Sharp Rise in China's Public Sector Pay Needed to Boost Consumption

July 5, 1999 - 0:0
BEIJING -- China should give its public sector a fat pay rise to boost flagging domestic consumption, economists said in the official China Daily newspaper Sunday. The government should sharply raise the salaries of its seven million public servants and 30 million employees of government-sponsored institutions, said Liu Shucheng, director of the Economic Research Institute at the Chinese Academy of Social Sciences. The hike should be large enough to result in a strong push for economic growth, he said.

Wages in the public sector have been under very strict control and have grown slowly, making them significantly lower than average, added Zhang Xueying, researcher at the state Information Center. Social security standards for the poor should also be greatly increased, to boost demand for basic commodities, he said.
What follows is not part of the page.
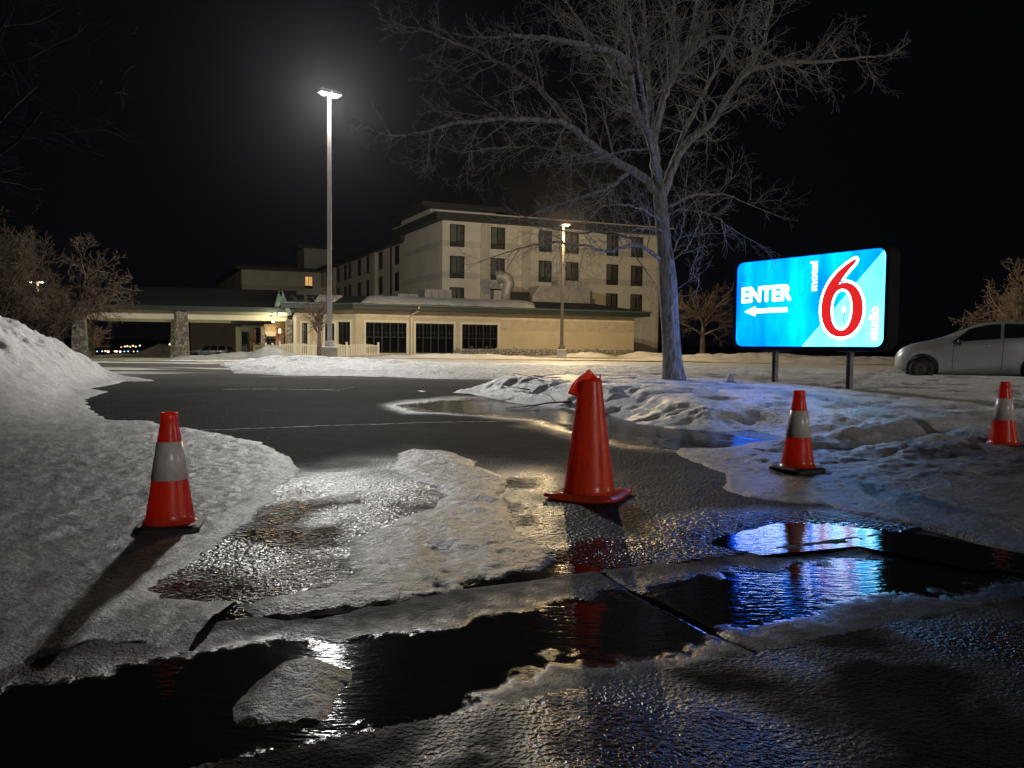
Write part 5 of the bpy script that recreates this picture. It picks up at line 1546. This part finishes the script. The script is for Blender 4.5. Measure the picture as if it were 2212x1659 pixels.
limbs = [
    ([(1424, 410, 0), (1418, 370, 0), (1412, 306, -.1), (1395, 273, -.3), (1370, 240, -.5), (1363, 180, -.7), (1353, 131, -.9), (1330, 112, -1.1), (1292, 104, -1.3), (1204, 85, -1.7), (1095, 76, -2.2)], .125, .03),
    ([(1362, 170, -.7), (1358, 110, -.7), (1345, 55, -.8), (1338, 10, -.8), (1325, -70, -.9)], .05, .02),
    ([(1412, 306, 0), (1420, 262, .1), (1439, 202, .2), (1461, 147, .3), (1494, 112, .2), (1532, 82, .1), (1586, 82, -.1), (1625, 98, -.3), (1700, 140, -.4)], .09, .02),
    ([(1460, 150, .3), (1461, 110, .4), (1453, 55, .6), (1458, 0, .7), (1462, -80, .8)], .06, .025),
    ([(1472, 135, .3), (1495, 70, .9), (1502, 10, 1.2), (1520, -60, 1.4)], .05, .02),
    ([(1428, 425, 0), (1442, 393, .1), (1461, 338, .2), (1483, 305, .3), (1543, 262, .5), (1581, 191, .7), (1619, 147, .9), (1695, 136, 1.2), (1805, 131, 1.6), (1900, 120, 2.0)], .11, .02),
    ([(1619, 150, .9), (1645, 100, 1.2), (1663, 40, 1.5), (1680, -50, 1.8)], .06, .02),
    ([(1420, 415, 0), (1406, 400, 0), (1379, 376, -.2), (1330, 349, -.4), (1275, 311, -.7), (1232, 267, -1.0), (1172, 256, -1.3), (1095, 256, -1.6), (986, 267, -2.0), (877, 292, -2.4)], .10, .018),
    ([(1230, 266, -1.0), (1190, 220, -.8), (1150, 175, -.6), (1095, 142, -.4), (1030, 109, -.2), (900, 60, 0)], .065, .015),
    ([(1357, 374, -.3), (1314, 409, -.5), (1259, 426, -.7), (1204, 440, -.9), (1150, 466, -1.1)], .045, .012),
    ([(1398, 322, -.3), (1365, 322, -.7), (1330, 330, -1.0), (1281, 345, -1.3)], .028, .01),
    ([(1425, 560, -.1), (1410, 546, -.2), (1368, 525, -.5), (1314, 546, -.9), (1259, 528, -1.2), (1190, 522, -1.5), (1095, 545, -1.9)], .045, .01),
    ([(1410, 546, .2), (1360, 512, .6), (1300, 500, 1.0), (1230, 505, 1.4), (1160, 480, 1.8)], .04, .012),
    ([(1406, 300, .3), (1403, 225, .8), (1401, 164, 1.1), (1393, 82, 1.4), (1390, 0, 1.7), (1385, -80, 2.0)], .07, .02),
    ([(1330, 349, 0), (1270, 345, .8), (1200, 320, 1.5), (1110, 315, 2.2), (1000, 330, 2.8)], .05, .015),
    ([(1412, 330, .2), (1380, 240, 1.2), (1330, 150, 2.0), (1260, 60, 2.8), (1200, -40, 3.2)], .075, .02),
    ([(1440, 400, .2), (1470, 300, 1.2), (1530, 180, 2.2), (1590, 60, 3.0), (1620, -40, 3.4)], .075, .02),
    ([(1420, 390, -.2), (1400, 280, -1.0), (1380, 150, -2.0), (1350, 0, -2.6)], .06, .02),
    ([(1445, 464, -.1), (1480, 448, -.3), (1532, 462, -.5), (1590, 500, -.7)], .022, .008),
    ([(1448, 445, .2), (1500, 420, .8), (1570, 420, 1.4), (1640, 450, 1.9)], .035, .01),
    ([(1450, 560, -.1), (1466, 520, -.2), (1480, 470, -.3), (1478, 440, -.35)], .022, .007),
    ([(1456, 560, -.1), (1490, 530, -.3), (1510, 480, -.5), (1515, 455, -.55)], .018, .007),
    ([(1452, 625, -.1), (1472, 622, -.2), (1495, 600, -.3), (1505, 560, -.4), (1508, 538, -.4)], .012, .005),
    ([(1490, 606, -.25), (1505, 596, -.3), (1522, 584, -.35)], .008, .004),
    ([(1431, 480, -.2), (1395, 455, -.8), (1350, 440, -1.3), (1300, 445, -1.8)], .030, .009),
    ([(1433, 500, -.2), (1380, 490, -.9), (1330, 520, -1.4)], .022, .008),
]
cr = Twigs()
for pts, r0, r1 in limbs:
    L3 = [TP(*q) for q in pts]; ln = smooth_line(L3, max(10, len(pts) * 4))
    ln[1:-1] += rng.normal(0, .012, ln[1:-1].shape)
    n = len(ln); rad = np.array([r0 + (r1 - r0) * (i / (n - 1)) ** .8 for i in range(n)])
    rad = rad * .88
    b.tube(ln, rad, 9 if r0 > .05 else 6)
    Ltot = float(np.sum(np.linalg.norm(np.diff(ln, axis=0), axis=1)))
    nk = int(5 + Ltot * 3.5) if r0 > .02 else int(2 + Ltot * 2.5)
    t = (.22 if r0 > .06 else .12) + (.78 if r0 > .06 else .88) * (np.arange(nk) + rng.random(nk)) / nk
    i = np.minimum((t * (n - 1)).astype(int), n - 2)
    ax = ln[i + 1] - ln[i]; ax /= np.linalg.norm(ax, axis=1, keepdims=True)
    s_ = np.cross(ax, rng.normal(0, 1, (nk, 3))); s_ /= np.linalg.norm(s_, axis=1, keepdims=True)
    an = np.radians(rng.uniform(35, 65, nk))[:, None]
    cr.grow(rng, ln[i], ax * np.cos(an) + s_ * np.sin(an), rng.uniform(.7, 1.5, nk) * (1 - .25 * t) * (1.0 if r0 > .03 else .55), np.maximum(.0075, rad[i] * .36), 2, .55, .35, .0030, KIDS)
    cr.grow(rng, ln[-1:], ln[-1:] - ln[-3:-2], np.array([.9 if r0 > .02 else .3]), np.array([r1 * .9]), 2, .5, .2, .0030, KIDS)
b.build('trunk', M_BARK, tree, TB); cr.build('crown', M_BARK, tree, TB)

def small_tree(name, loc, H, spread, trunk_h, r, m, label, seed, n1=9, minr=.008, kids=None, lean=(0, 0), group='bare trees in the lot'):
    rg = np.random.default_rng(seed)
    t = empty(name, tuple(loc)); tag(t, label, 'tree', group)
    loc = np.array(loc, float)
    b = MB(); top_ = loc + np.array([lean[0], lean[1], trunk_h])
    ln = smooth_line([loc - np.array([0, 0, .2]), loc + np.array([lean[0] * .2, lean[1] * .2, trunk_h * .5]), top_, top_ + np.array([lean[0] * .4, 0, H * .25])], 12)
    b.tube(ln, [r * (1.25 - .8 * i / 11) for i in range(12)], 8); 
    c = Twigs()
    a = 2 * math.pi * (np.arange(n1) + rg.random(n1) * .6) / n1; el = rg.uniform(.25, 1.25, n1)
    d = np.stack([np.cos(a) * np.cos(el) * spread, np.sin(a) * np.cos(el) * spread, np.sin(el)], 1)
    c.grow(rg, ln[rg.integers(6, 12, n1)], d, (H - trunk_h) * rg.uniform(.65, 1.0, n1) * (.75 + .25 * np.sin(el)), np.full(n1, r * .45), 1, .45, .2, minr, kids or KIDS)
    b.build('trunk', m, t, tuple(loc)); c.build('crown', m, t, tuple(loc))
    return t
def at_ground(px, Y):
    q = P(px, 760, Y); return (q[0], q[1], float(zg(q[0], q[1])))
small_tree('bare_tree', at_ground(690, 43), 3.6, 1.0, 1.2, .13, M_BARK2, 'young bare tree in front of the picket fence left of the lamp', 21, 8, .007)
small_tree('bare_tree', at_ground(1518, 46), 4.5, .9, 1.3, .17, M_BARK2, 'small brown bare tree between big trunk and sign', 22, 12, .010)
small_tree('bare_tree', at_ground(2200, 36), 4.1, 1.0, 1.2, .16, M_BARKW, 'warm lit bare tree behind the silver hatchback roof', 23, 16, .016, {1: 9, 2: 7, 3: 5})
small_tree('bare_tree', at_ground(204, 76), 2.9, .7, .8, .12, M_BARKW, 'little orange lit tree just right of the left canopy pillar', 24, 16, .018, {1: 8, 2: 6, 3: 4})
small_tree('bare_tree', at_ground(60, 34), 4.5, 1.2, 1.2, .15, M_BARKT, 'leaning bare tree behind the snow bank at left', 25, 16, .012, {1: 10, 2: 7, 3: 5}, lean=(1.5, 0))
small_tree('bare_tree', at_ground(-60, 38), 6.0, 1.1, 1.6, .18, M_BARKT, 'taller bare tree cut by the left edge of the picture', 26, 16, .014, {1: 10, 2: 7, 3: 5})
small_tree('bare_tree', at_ground(5, 37), 5.4, 1.2, 1.3, .15, M_BARKT, 'dim brown bare tree between the leaning tree and the left edge', 28, 16, .012, {1: 10, 2: 7, 3: 4})
small_tree('bare_tree', at_ground(-420, 19), 11.5, 1.2, 2.6, .28, M_BARKD, 'dim near tree reaching in at the upper left corner', 27, 18, .008, {1: 9, 2: 7, 3: 4})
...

This could be in the form of cash plus coupons that could be exchanged for food or clothing at fixed times and places, Zhang said.
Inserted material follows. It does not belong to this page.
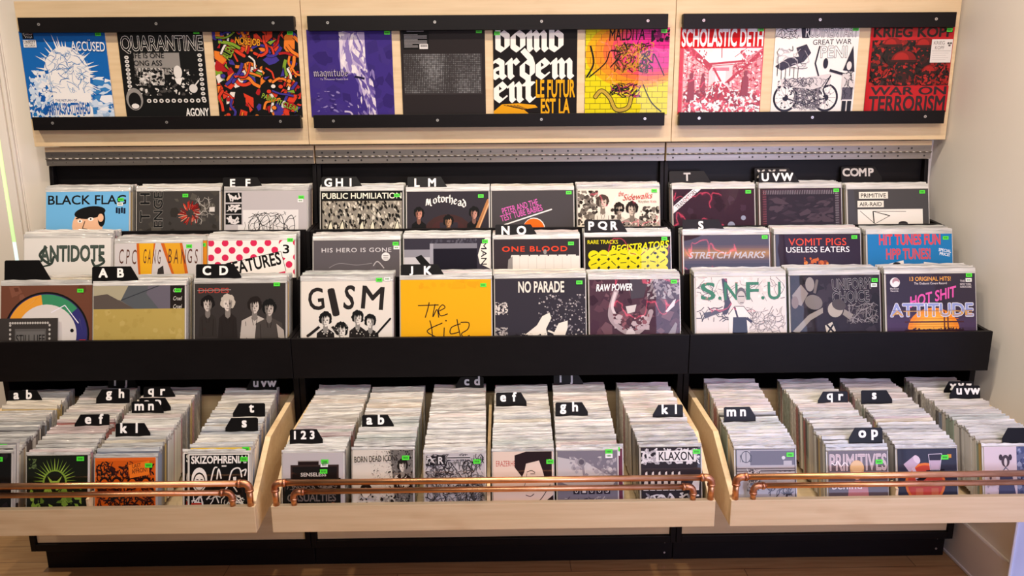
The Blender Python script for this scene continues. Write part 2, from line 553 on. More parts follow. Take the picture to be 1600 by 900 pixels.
# pull-out drawers with copper pipe handles
DR = [(-0.038, 0.9758), (1.0231, 2.3201), (2.366, 3.366)]
def pipe(root, xa, xb, z, r, off, name='copper_rail'):
    """one long copper pipe with elbows and two legs standing on the front board"""
    zt, y = z, -0.9515
    z0 = 0.571
    rc = 0.016
    b = MB()
    b.tube([(xa + rc, y, zt), (xb - rc, y, zt)], r, 16)
    for x in (xa, xb):
        b.tube([(x, y, z0), (x, y, zt - rc)], r, 16)
    off(b)
    o = b.build(name, M['copper'], root, 0, True)
    for x, s in ((xa, 1), (xb, -1)):
        b = MB()
        arc = [(x, y, zt - rc - 0.008)]
        for t in range(7):
            a = t / 6 * math.pi / 2
            arc.append((x + s * rc * (1 - math.cos(a)), y, zt - rc + rc * math.sin(a)))
        arc.append((x + s * (rc + 0.012), y, zt))
        b.tube(arc, r + 0.0016, 16)
        b.tube([(x, y, zt - rc - 0.010), (x, y, zt - rc - 0.003)], r + 0.0028, 16)
        b.tube([(x + s * (rc + 0.008), y, zt), (x + s * (rc + 0.016), y, zt)], r + 0.0028, 16)
        off(b)
        b.build('elbow', M['copperfit'], o, 0, True)
for (x0, x1), pos in zip(DR, POS):
    cx = (x0 + x1) / 2
    root = empty('record_tray', (cx, -0.65, 0.487), f'pale maple drawer of singles with copper pipe handles, {pos} one, pulled out', 'drawer', 'pulled-out drawers of singles')
    def off(mb):
        for i, v in enumerate(mb.v):
            mb.v[i] = (v[0] - cx, v[1] + 0.65, v[2] - 0.487)
    def P(mb, name, mat, bev=0.0015):
        off(mb)
        return mb.build(name, mat, root, bev)
    b = MB(); b.box(x0, x1, -0.9605, -0.9425, 0.487, 0.571); P(b, 'front_board', M['ply'])
    for sx in (x0, x1 - 0.018):
        b = MB()
        b.prism_x([(-0.9425, 0.487), (-0.9425, 0.579), (-0.735, 0.690), (-0.345, 0.696), (-0.345, 0.487)], sx, sx + 0.018)
        if pos == 'left' and sx > 0.5:      # this side runs in slightly towards the back
            b.v = [(vx - 0.024 * (vy + 0.9425) / 0.5975, vy, vz) for vx, vy, vz in b.v]
        P(b, 'side_board', M['ply'])
    xe = x1 - 0.018 - (0.024 if pos == 'left' else 0.0)
    b = MB(); b.box(x0 + 0.018, xe, -0.363, -0.345, 0.487, 0.685); P(b, 'back_board', M['ply'])
    b = MB(); b.box(x0 + 0.018, xe, -0.9425, -0.363, 0.495, 0.507); P(b, 'bottom_board', M['ply'])
    xa, xb = x0 + 0.014, x1 - 0.013
    pipe(root, xa, xb, 0.641, 0.0092, off)
    pipe(root, xa + 0.052, xb - 0.052, 0.6125, 0.0082, off)
    divs = {'left': (0.486,), 'middle': (1.656,), 'right': (2.862,)}[pos]
    for dx in divs:
        b = MB()
        if pos == 'middle': b.prism_x([(-0.9425, 0.507), (-0.9425, 0.60), (-0.72, 0.675), (-0.363, 0.675), (-0.363, 0.507)], dx - 0.005, dx + 0.005)
        else: b.prism_x([(-0.9425, 0.507), (-0.9425, 0.592), (-0.905, 0.60), (-0.905, 0.507)], dx - 0.004, dx + 0.004)
        P(b, 'partition', M['ply'], 0.001)

# ------------------------------------------------------------------ cover printing
def clip01(poly):
    def cut(ps, inside, inter):
        out = []
        for i in range(len(ps)):
            a, b_ = ps[i - 1], ps[i]
            ia, ib = inside(a), inside(b_)
            if ib:
                if not ia: out.append(inter(a, b_))
                out.append(b_)
            elif ia: out.append(inter(a, b_))
        return out
    def ix(x): return lambda a, b_: (x, a[1] + (b_[1] - a[1]) * (x - a[0]) / (b_[0] - a[0]))
    def iy(y): return lambda a, b_: (a[0] + (b_[0] - a[0]) * (y - a[1]) / (b_[1] - a[1]), y)
    for ins, it in ((lambda p: p[0] >= 0, ix(0)), (lambda p: p[0] <= 1, ix(1)), (lambda p: p[1] >= 0, iy(0)), (lambda p: p[1] <= 1, iy(1))):
        if not poly: return poly
        poly = cut(poly, ins, it)
    return poly

GL = {  # pen strokes of broad-nib letters: (width, strokes) with x-height 1
 'n': (.62, [[(0,.85),(.12,1),(.13,.1),(.22,0)],[(.13,.7),(.42,1),(.52,.85),(.52,.1),(.62,0)]]),
 'm': (1.0, [[(0,.85),(.12,1),(.13,.1),(.2,0)],[(.13,.7),(.38,1),(.48,.85),(.48,.1),(.55,0)],[(.48,.7),(.76,1),(.86,.85),(.86,.1),(.96,0)]]),
 'o': (.6, [[(.3,1),(.06,.8),(.06,.2),(.3,0)],[(.3,1),(.54,.8),(.54,.2),(.3,0)]]),
 'b': (.62, [[(.08,1.6),(.08,.15),(.3,0),(.54,.2),(.54,.8),(.3,1),(.1,.78)]]),
 'd': (.62, [[(.1,1.55),(.45,1.1),(.55,.75),(.55,.2),(.3,0),(.06,.2),(.06,.72),(.3,.95),(.5,.8)]]),
 'a': (.62, [[(.06,.85),(.28,1),(.5,.85),(.5,.1),(.62,0)],[(.5,.58),(.1,.42),(.06,.15),(.26,0),(.5,.2)]]),
 'r': (.5, [[(0,.85),(.12,1),(.13,.1),(.22,0)],[(.13,.7),(.36,1),(.48,.82)]]),
 'e': (.58, [[(.52,.2),(.3,0),(.06,.2),(.06,.8),(.3,1),(.52,.75),(.1,.45)]]),
 't': (.48, [[(.2,1.35),(.2,.2),(.36,0),(.48,.12)],[(0,.98),(.44,.98)]]),
 'h': (.62, [[(.1,1.55),(.1,.05)],[(.1,.72),(.42,1),(.54,.8),(.52,.1),(.4,-.25)]]),
 'g': (.6, [[(.5,1),(.25,1),(.06,.8),(.06,.2),(.3,0),(.5,.2)],[(.5,1),(.52,-.2),(.3,-.4),(.08,-.3)]]),
 'i': (.28, [[(.02,.88),(.12,1),(.12,.1),(.24,0)],[(.1,1.3),(.14,1.34)]]),
 'u': (.64, [[(.08,1),(.08,.2),(.28,0),(.52,.2)],[(.52,1),(.52,.1),(.64,0)]]),
 'M': (1.1, [[(.0,.1),(.14,1.35),(.42,.2)],[(.42,.3),(.66,1.35),(.78,.1),(.95,0)],[(.30,1.3),(.34,.3)]]),
 ' ': (.3, []),
}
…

The minimum level for individual income tax could also be increased to 1,500 yuan (180 U.S. dollars) from the present 800 yuan, to lift the real incomes of the low paid in order to boost consumption, he said. Individual savings deposits have reached nearly six trillion yuan, with 30 percent of depositors accounting for more than 70 percent of the total value of the deposits, said the report.

Job and wage insecurity, as thousands of state-owned enterprises close down or lay-off workers, have helped to keep China's economy in a deflationary rut. The retail price index fell 3.5 percent year-on-year in May, in the twentieth consecutive month of deflation, and was down 3.2 percent in the first five months of 1999. Domestic consumption contributes about 60 percent of China's gross domestic product (GDP). Beijing has targeted GDP growth of 7.0 percent for 1999, against 7.8 percent last year.